California drivers cope with enormous spike in gas prices
Severin Borenstein, the chief energy economist at UC Berkeley's Haas School of Business Energy Institute offers an explanation.
"Oil prices went up a bit and that would have explained about 20 or 30 cents of the increase we've seen. But we've seen an increase of almost a dollar a gallon. The rest of that is due to the problems in California," said Borenstein.
Because California pretty much consumes all the gasoline refineries in the state produce, even a small disruption in supply is magnified. On February 6th, the Tesoro refinery shut down when workers went on strike. A fire at a Torrance Exxon refinery took that one out.
Those two incidents cost California almost one fifth of its refining capacity at a bad time of year, but there were additional factors at work.
"This is a time of the year that we always get price spikes in California as the refineries switch over from making winter blend to summer blend gasoline," added Borenstein.
In the Bay Area Monday, a gallon of regular averages $3.38. That's a penny higher than Sunday, but 48 cents higher than one week ago and a whopping 87 cents high than one month ago.
Liza Tucker, an energy consumer advocates at non-profit Consumer Watchdog, says that more refinery issues are further driving up prices.

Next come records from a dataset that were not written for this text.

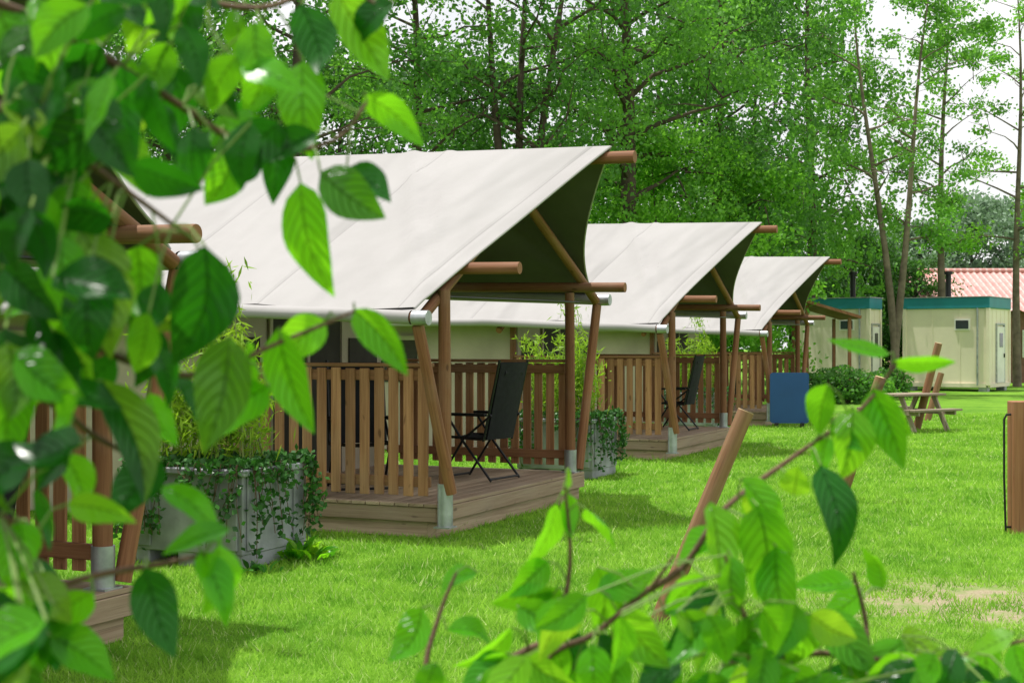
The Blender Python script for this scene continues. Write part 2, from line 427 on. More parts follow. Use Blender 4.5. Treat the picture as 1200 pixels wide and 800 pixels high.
# ------------------------------------------------------------------ camping chairs
def make_chair():
    C = empty('camping_chair', (0, 0, 0))
    MB().grid(lambda u, v: (-.22+.46*u, -.25+.5*v, .43-.03*math.sin(math.pi*u)-.02*math.sin(math.pi*v)+.02*u), 8, 8).build('seat', M['black'], C, True)
    def bk(u, v):
        h = .76*u
        return (-.22-.22*h-.03*math.sin(math.pi*v), -.25+.5*v, .42+h)
    m = MB().grid(bk, 10, 8); m.grid(lambda u, v: tuple(Vector(bk(u, v))+Vector((-.02, 0, -.005))), 10, 8, flip=True)
    b = m.build('backrest', M['black'], C, True)
    MB().tube([(-.365, -.17, 1.08), (-.365, .17, 1.08)], .045, 10).build('head_pad', M['black'], b, True)
    for s in (-1, 1):
        y = s*.27
        MB().tube([(-.21, y, .40), (-.40, y, 1.20)], .013, 8).build('back_frame', M['blackm'], C, True)
        MB().box((.0, y, .66), (.48, .055, .03)).build('armrest', M['blackm'], C, False, .006)
        MB().tube([(-.30, y, .66), (.02, y, .42), (.30, y, .012)], .013, 8).build('leg', M['blackm'], C, True)
        MB().tube([(.22, y, .65), (.05, y, .42), (-.30, y, .012)], .013, 8).build('leg', M['blackm'], C, True)
        MB().tube([(-.22, y, .425), (.25, y, .435)], .013, 8).build('seat_rail', M['blackm'], C, True)
    MB().tube([(.29, -.27, .03), (.29, .27, .03)], .012, 8).build('foot_bar', M['blackm'], C, True)
    MB().tube([(-.29, -.27, .03), (-.29, .27, .03)], .012, 8).build('foot_bar', M['blackm'], C, True)
    return C
ch = make_chair()
GC = 'black folding chairs on the tent decks'
chs = [(0, 2.20, .66, 2.6, 'black high-backed camping chair at the open front of the nearest full deck'),
       (0, .85, 1.25, -1.3, 'black camping chair standing behind the near slatted railing of the large tent'),
       (2, 2.25, .60, 2.75, 'black camping chair on the deck of the third tent from the left'),
       (1, 2.75, .75, 2.6, 'black camping chair on the leftmost deck behind the leaves')]
for i, (s, a, b, rz, lab) in enumerate(chs):
    o = ch if i == 0 else copy_tree(ch)
    o.location = tl(s, a, b, DZ); o.rotation_euler.z = rz; tag(o, lab, 'chair', GC)

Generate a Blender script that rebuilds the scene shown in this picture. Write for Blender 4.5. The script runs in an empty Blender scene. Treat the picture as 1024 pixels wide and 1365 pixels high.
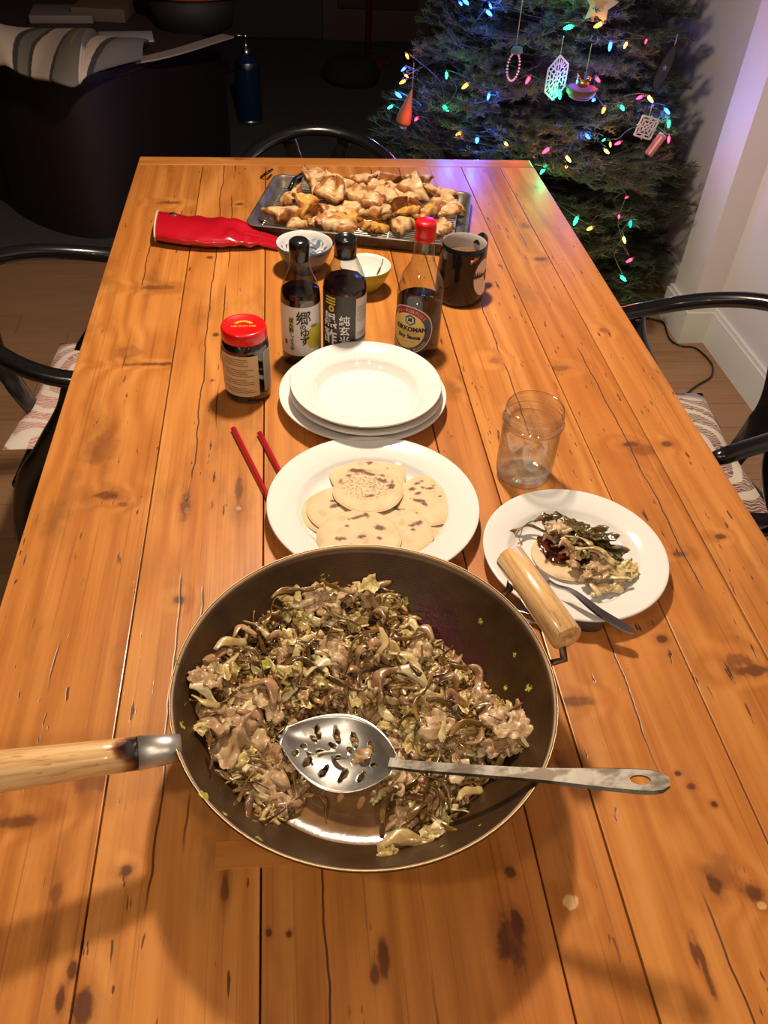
import bpy, bmesh, math, random
from mathutils import Vector, Matrix, noise
R = math.radians
PI = math.pi
rnd = random.Random(7)
sc = bpy.context.scene
COL = sc.collection

# ------------------------------------------------------------------ camera
F_PX, CX, CY, CAM_H = 1104.0, 512.0, 682.5, 1.5
RX = Vector((0.99376844, -0.10171872, 0.04558069))      # camera right, in world axes
DN = Vector((-0.0355335, -0.67669369, -0.7354067))      # camera down
FW = Vector((0.10564879, 0.72920433, -0.67609125))      # camera forward
cam_d = bpy.data.cameras.new('camera'); cam = bpy.data.objects.new('camera', cam_d); COL.objects.link(cam)
cam_d.sensor_fit = 'VERTICAL'; cam_d.sensor_height = 36.0; cam_d.lens = 36.0 * F_PX / 1365.0
cam_d.clip_start = 0.02
U_, B_ = -DN, -FW
cam.matrix_world = Matrix(((RX.x, U_.x, B_.x, 0), (RX.y, U_.y, B_.y, 0), (RX.z, U_.z, B_.z, CAM_H), (0, 0, 0, 1)))
sc.camera = cam

# ------------------------------------------------------------------ world, lights, exposure
sc.view_settings.view_transform = 'Standard'
sc.view_settings.look = 'None'
sc.view_settings.exposure = 0.38
sc.view_settings.gamma = 1.0
sc.view_settings.use_curve_mapping = False
sc.cycles.transparent_max_bounces = 40
w = bpy.data.worlds.new('night'); sc.world = w; w.use_nodes = True
w.node_tree.nodes['Background'].inputs[0].default_value = (0.6, 0.7, 1.0, 1)
w.node_tree.nodes['Background'].inputs[1].default_value = 0.0015

def lamp(name, kind, loc, energy, color, **kw):
    d = bpy.data.lights.new(name, kind); d.energy = energy; d.color = color
    for k, v in kw.items(): setattr(d, k, v)
    o = bpy.data.objects.new(name, d); COL.objects.link(o); o.location = loc
    return o
WARM = (1.0, 0.83, 0.62)
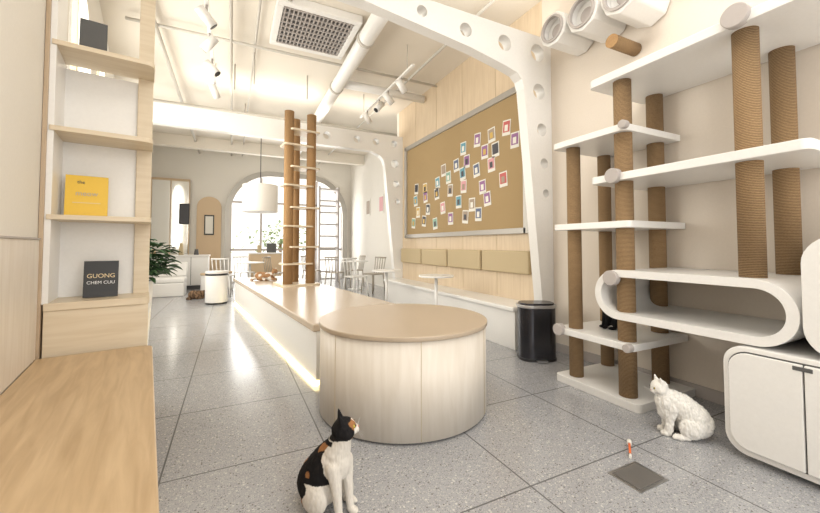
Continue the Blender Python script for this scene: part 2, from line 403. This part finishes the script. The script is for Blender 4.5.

"We also have refineries that don't keep more than 10-day supply of gasoline on hand, which is a really small cushion compared to the rest of the country that keeps about a 24 days on hand. And there's no system here where refineries stagger their outages. It's a recipe for spiking prices here," said Tucker.
The fact is, because the state has its own special blend of gas, California can't trade for fuel from state to state as other states do. Despite many state and federal investigations over many years, no one has ever found illegal price fixing. But, price manipulation is a possibility by simply withholding supply from the market.
"The fact is, that it's very hard to tell what's a genuine price increased and what's a manipulated price increase," said Professor Borenstein. "There's nothing illegal about that as long as they do it unilaterally, as long as they're not colluding."
"Basically it's a wink, wink and a nod, nod. I'm not sure that anybody has to really talk much about anything," added Tucker.
But it is all so sudden and so large, the industry is risking government intervention, requiring possibly more storage, the staggering of planned shutdowns and inspectors to make sure that what refineries say is truly true.
Refiners insist this is nothing more than a free market reacting to supply and demand.